Der CSU-Pressesprecher Hans Michael Strepp versuchte nach ZDF-Angaben die Berichterstattung des ZDF über den SPD-Parteitag in Bayern zu beeinflussen. Das ZDF blieb bei seiner Position und Strepp trat zurück.

 
Der heute-Redakteur fasste das Telefonat mit Strepp wie folgt zusammen: „Er fragte, ob wir wüssten, dass weder die ARD noch Phoenix über den SPD-Landesparteitag berichten würden? Er sei informiert, dass wir einen Beitrag planten. Weit davon entfernt in das Programm reinzureden, wolle er aber doch rechtzeitig zu bedenken geben, dass es im Nachklapp Diskussionen geben könnte, wenn das ZDF im Alleingang sende.“ (Quelle ZDF)

ZDF sieht Einflussnahme

Der Chefredakteur des ZDF, Peter Frey, kann sich nicht an einen solchen Vorgang der Enflussnahme auf eine Redaktion erinnern. Neben dem Anruf hat es wohl noch weitere Versuche der Einflussnahme gegeben.  Jedenfalls nahm die Redaktion des ZDF den Vorgang sehr wichtig. ZDF-Intendant Thomas Bellut erklärte: »Die Intention des Anrufs war eindeutig. Entscheidend für das ZDF ist, dass sich die Redaktion im Sinne der journalistischen Unabhängigkeit verhalten hat. Das ZDF lässt keine politische Einflussnahme auf seine Sendungen zu. Wir werden den Vorgang im für die Chefredaktion zuständigen Ausschuss des Fernsehrats behandeln.« Rumms das sitzt.

Seehofer unter Druck

Im Landtag versuchte Horst Seehofer die Wogen zu glätten und erwähnte ein Gespräch mit Strepp am Donnerstagmorgen. Man einigte sich auf die Regelung, dass Strepp zurücktreten müsse, wenn das ZDF bei seiner Version bleibt. Genau das passierte  und Strepp verlor seinen Posten. Horst Seehofer will aber weiter die Version aufrecht erhalten, dass Aussage gegen Aussage steht. Hintergrund ist auch, dass die Opposition Dobrindt oder Seehofer selbst hinter der Aktion vermutet. Grünen-Bundesgeschäftsführerin Steffi Lemke: »Gestern noch stellt sich Herr Dobrindt hinter den Sprecher. Heute hat dieser ein Messer im Rücken. So sehen Bauernopfer aus.«

Jedenfalls weigerten sich sogar FDP-Abgeordnete im Landtag – man ist in einer Koalition – die CSU zu stärken. Entwicklungshilfeminister Dirk Niebel formulierte im fernen Berlin so: »Manche Länder des Südens sind gerade deshalb Entwicklungsländer, weil ihre Regierungen die Pressefreiheit nicht achten. Ich dachte bislang aber, das Phänomen trete eher außerhalb Mitteleuropas auf«.

Pressefreiheit

Der Mailbox-Anruf von Christian Wulff bei der Bild-Zeitung ist kaum vergessen, da leistet sich wieder ein Vertreter einer politischen Partei einen ungeheuren Patzer. Es ist nur mit Überheblichkeit zu erklären, dass manche Politiker und ihre Agenten jedes Maß verloren zu haben scheinen. Im Fall von Strepp fehlten offenbar das nötige Augenmaß und die notwendige Professionalität für seinen Job, denn solch einen Fauxpas darf man sich nicht einmal unabsichtlich leisten. Offenbar hat man in der CSU den Verlust der absoluten Mehrheit noch immer nicht verkraftet.

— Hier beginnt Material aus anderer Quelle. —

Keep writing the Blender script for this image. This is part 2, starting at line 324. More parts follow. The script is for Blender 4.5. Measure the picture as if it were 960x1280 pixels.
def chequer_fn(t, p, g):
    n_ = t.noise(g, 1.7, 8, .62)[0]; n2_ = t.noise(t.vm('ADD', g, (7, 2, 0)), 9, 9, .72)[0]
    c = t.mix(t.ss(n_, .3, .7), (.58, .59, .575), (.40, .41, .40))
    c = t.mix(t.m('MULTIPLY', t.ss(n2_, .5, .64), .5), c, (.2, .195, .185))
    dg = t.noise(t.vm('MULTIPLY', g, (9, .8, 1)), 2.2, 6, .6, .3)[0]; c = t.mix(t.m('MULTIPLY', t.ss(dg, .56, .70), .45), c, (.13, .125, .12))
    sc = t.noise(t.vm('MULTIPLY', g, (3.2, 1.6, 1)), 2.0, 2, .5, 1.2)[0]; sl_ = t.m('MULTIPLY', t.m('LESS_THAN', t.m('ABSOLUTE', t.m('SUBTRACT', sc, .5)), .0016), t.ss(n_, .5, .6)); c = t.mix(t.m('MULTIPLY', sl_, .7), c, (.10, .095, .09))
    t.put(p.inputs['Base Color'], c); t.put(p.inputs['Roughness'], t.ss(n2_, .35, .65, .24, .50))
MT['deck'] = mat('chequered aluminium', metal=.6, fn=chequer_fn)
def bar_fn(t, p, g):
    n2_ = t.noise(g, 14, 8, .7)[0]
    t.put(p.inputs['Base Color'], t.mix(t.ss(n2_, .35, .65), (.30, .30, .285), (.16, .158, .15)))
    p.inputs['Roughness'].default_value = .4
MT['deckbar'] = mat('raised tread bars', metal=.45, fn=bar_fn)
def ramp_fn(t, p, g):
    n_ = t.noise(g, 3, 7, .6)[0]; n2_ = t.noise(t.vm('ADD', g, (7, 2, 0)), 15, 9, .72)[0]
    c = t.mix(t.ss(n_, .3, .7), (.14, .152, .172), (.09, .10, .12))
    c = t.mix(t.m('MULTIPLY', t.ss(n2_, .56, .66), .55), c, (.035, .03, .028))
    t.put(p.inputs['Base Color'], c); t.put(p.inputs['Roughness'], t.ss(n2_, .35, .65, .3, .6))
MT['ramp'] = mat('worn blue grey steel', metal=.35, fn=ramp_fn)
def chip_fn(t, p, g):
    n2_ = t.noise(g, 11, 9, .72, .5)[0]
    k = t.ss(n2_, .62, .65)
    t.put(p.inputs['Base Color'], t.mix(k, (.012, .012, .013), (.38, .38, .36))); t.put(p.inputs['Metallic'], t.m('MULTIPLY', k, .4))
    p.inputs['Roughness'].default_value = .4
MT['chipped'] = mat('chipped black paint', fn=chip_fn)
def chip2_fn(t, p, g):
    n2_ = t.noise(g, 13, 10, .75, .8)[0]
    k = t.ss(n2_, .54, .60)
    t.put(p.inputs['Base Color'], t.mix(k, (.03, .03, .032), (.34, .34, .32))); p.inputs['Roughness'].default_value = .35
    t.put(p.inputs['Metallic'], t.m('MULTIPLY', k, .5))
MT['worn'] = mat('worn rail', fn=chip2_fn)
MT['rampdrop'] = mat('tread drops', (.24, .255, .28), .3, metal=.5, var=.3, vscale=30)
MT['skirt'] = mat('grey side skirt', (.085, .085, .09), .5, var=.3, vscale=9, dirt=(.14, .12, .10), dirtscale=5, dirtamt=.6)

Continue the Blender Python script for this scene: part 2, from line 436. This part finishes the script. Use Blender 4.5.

Horst Seehofer betonte in der Debatte im Landtag, dass er zur Pressefreiheit stehe. Und in der Tat: Um nicht weniger geht es in der Strepp-Affäre. Während der Anruf vom Bundespräsidenten, der eigentlich zum Emir will, noch als eher harmlos einzuschätzen ist, steckt hinter dem jüngsten Versuch der Einflussnahme auf das Programm eines TV-Senders mehr Gefahrenpotenzial. Die politischen Parteien sitzen schließlich prominent vertreten in Rundfunkräten und nehmen zumindest indirekt Einfluss auf Programm und Karrieren.

Dem ZDF und seiner Führung muss gedankt werden, da die Verantwortlichen nicht eingeknickt sind und die Vorgänge öffentlich gemacht haben. Denn schon der Verdacht und das eigene ungute Gefühl, unredlich unter Druck gesetzt worden zu sein genügt für einen Angriff auf die Pressefreiheit. Für Seehofer ist die jüngste Entwicklung eine Katastrophe, denn nicht vor allzu langer Zeit hatte „Kult-Horst“ dem ZDF ein Highlight beschert. Aber auch hierbei hatte der Politiker letztlich die Medien und das ZDF für seine politischen Zwecke eingespannt. So scheint Seehofer über Medien zu denken. Das sollte Medienvertrern zu denken geben.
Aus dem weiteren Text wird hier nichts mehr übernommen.